--- start ---

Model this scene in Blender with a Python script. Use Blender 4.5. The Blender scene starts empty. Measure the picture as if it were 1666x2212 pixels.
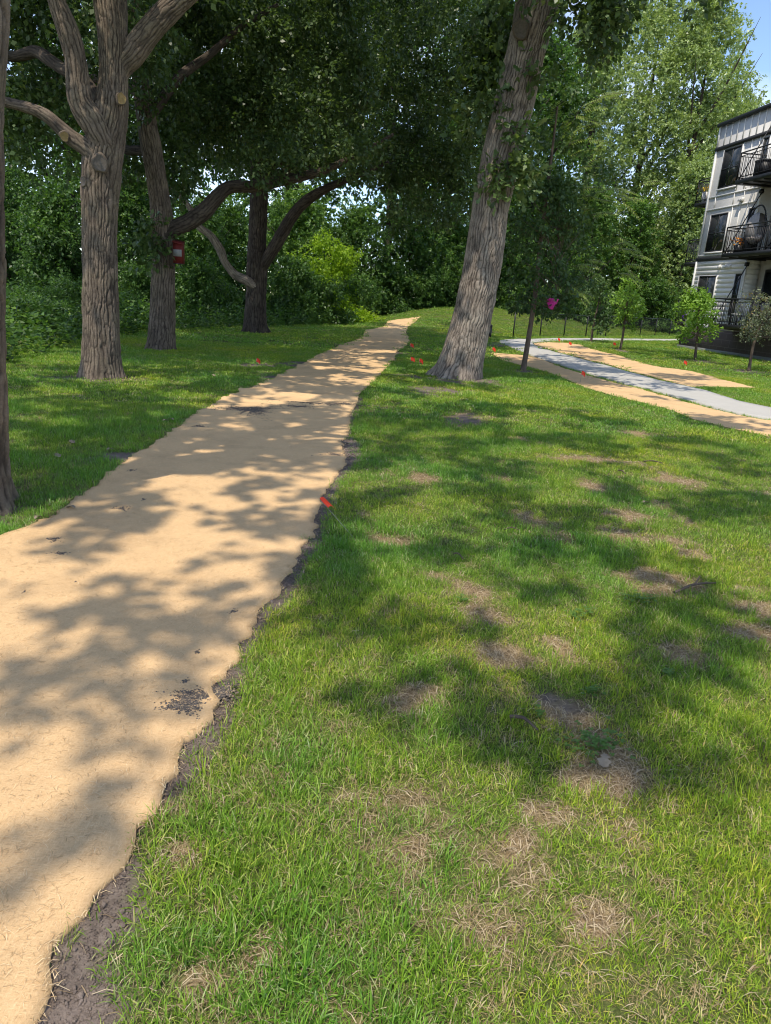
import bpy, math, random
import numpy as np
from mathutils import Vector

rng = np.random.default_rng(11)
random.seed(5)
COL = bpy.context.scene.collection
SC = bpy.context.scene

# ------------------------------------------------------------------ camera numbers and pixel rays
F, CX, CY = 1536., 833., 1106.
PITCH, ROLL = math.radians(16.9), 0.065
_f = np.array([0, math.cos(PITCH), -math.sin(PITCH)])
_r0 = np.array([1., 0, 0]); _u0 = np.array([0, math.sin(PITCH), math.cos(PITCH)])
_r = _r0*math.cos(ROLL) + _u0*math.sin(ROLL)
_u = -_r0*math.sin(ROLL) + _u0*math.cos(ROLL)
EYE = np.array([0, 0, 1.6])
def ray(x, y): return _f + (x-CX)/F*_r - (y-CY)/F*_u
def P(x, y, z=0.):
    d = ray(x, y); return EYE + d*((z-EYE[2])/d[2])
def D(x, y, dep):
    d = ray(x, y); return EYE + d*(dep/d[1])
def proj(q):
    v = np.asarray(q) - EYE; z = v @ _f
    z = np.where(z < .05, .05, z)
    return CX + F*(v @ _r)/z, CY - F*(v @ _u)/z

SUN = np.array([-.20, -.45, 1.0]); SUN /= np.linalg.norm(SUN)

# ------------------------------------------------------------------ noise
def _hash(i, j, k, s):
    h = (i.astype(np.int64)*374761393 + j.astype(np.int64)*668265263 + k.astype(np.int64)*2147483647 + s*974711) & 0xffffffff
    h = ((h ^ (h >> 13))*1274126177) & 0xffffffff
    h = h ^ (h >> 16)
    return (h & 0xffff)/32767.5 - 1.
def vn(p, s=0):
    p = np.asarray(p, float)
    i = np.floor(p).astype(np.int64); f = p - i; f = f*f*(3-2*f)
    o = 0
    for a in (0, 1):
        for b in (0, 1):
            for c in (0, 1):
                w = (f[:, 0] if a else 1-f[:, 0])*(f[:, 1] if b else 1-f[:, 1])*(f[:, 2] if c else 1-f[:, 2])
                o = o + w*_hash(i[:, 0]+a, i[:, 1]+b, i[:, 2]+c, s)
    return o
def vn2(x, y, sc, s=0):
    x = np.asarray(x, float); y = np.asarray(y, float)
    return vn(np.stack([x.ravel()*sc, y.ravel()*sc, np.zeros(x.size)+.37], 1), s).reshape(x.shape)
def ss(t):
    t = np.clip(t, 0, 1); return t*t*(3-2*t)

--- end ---

* _WHAT YOU HAVE TO DO_
Copy the data character for character, but drop all pictures from the copy.

* _ANSWER TO THE PROBLEM_
Model this scene in Blender with a Python script. Use Blender 4.5. The Blender scene starts empty. Measure the picture as if it were 1666x2212 pixels.
import bpy, math, random
import numpy as np
from mathutils import Vector

rng = np.random.default_rng(11)
random.seed(5)
COL = bpy.context.scene.collection
SC = bpy.context.scene

# ------------------------------------------------------------------ camera numbers and pixel rays
F, CX, CY = 1536., 833., 1106.
PITCH, ROLL = math.radians(16.9), 0.065
_f = np.array([0, math.cos(PITCH), -math.sin(PITCH)])
_r0 = np.array([1., 0, 0]); _u0 = np.array([0, math.sin(PITCH), math.cos(PITCH)])
_r = _r0*math.cos(ROLL) + _u0*math.sin(ROLL)
_u = -_r0*math.sin(ROLL) + _u0*math.cos(ROLL)
EYE = np.array([0, 0, 1.6])
def ray(x, y): return _f + (x-CX)/F*_r - (y-CY)/F*_u
def P(x, y, z=0.):
    d = ray(x, y); return EYE + d*((z-EYE[2])/d[2])
def D(x, y, dep):
    d = ray(x, y); return EYE + d*(dep/d[1])
def proj(q):
    v = np.asarray(q) - EYE; z = v @ _f
    z = np.where(z < .05, .05, z)
    return CX + F*(v @ _r)/z, CY - F*(v @ _u)/z

SUN = np.array([-.20, -.45, 1.0]); SUN /= np.linalg.norm(SUN)

# ------------------------------------------------------------------ noise
def _hash(i, j, k, s):
    h = (i.astype(np.int64)*374761393 + j.astype(np.int64)*668265263 + k.astype(np.int64)*2147483647 + s*974711) & 0xffffffff
    h = ((h ^ (h >> 13))*1274126177) & 0xffffffff
    h = h ^ (h >> 16)
    return (h & 0xffff)/32767.5 - 1.
def vn(p, s=0):
    p = np.asarray(p, float)
    i = np.floor(p).astype(np.int64); f = p - i; f = f*f*(3-2*f)
    o = 0
    for a in (0, 1):
        for b in (0, 1):
            for c in (0, 1):
                w = (f[:, 0] if a else 1-f[:, 0])*(f[:, 1] if b else 1-f[:, 1])*(f[:, 2] if c else 1-f[:, 2])
                o = o + w*_hash(i[:, 0]+a, i[:, 1]+b, i[:, 2]+c, s)
    return o
def vn2(x, y, sc, s=0):
    x = np.asarray(x, float); y = np.asarray(y, float)
    return vn(np.stack([x.ravel()*sc, y.ravel()*sc, np.zeros(x.size)+.37], 1), s).reshape(x.shape)
def ss(t):
    t = np.clip(t, 0, 1); return t*t*(3-2*t)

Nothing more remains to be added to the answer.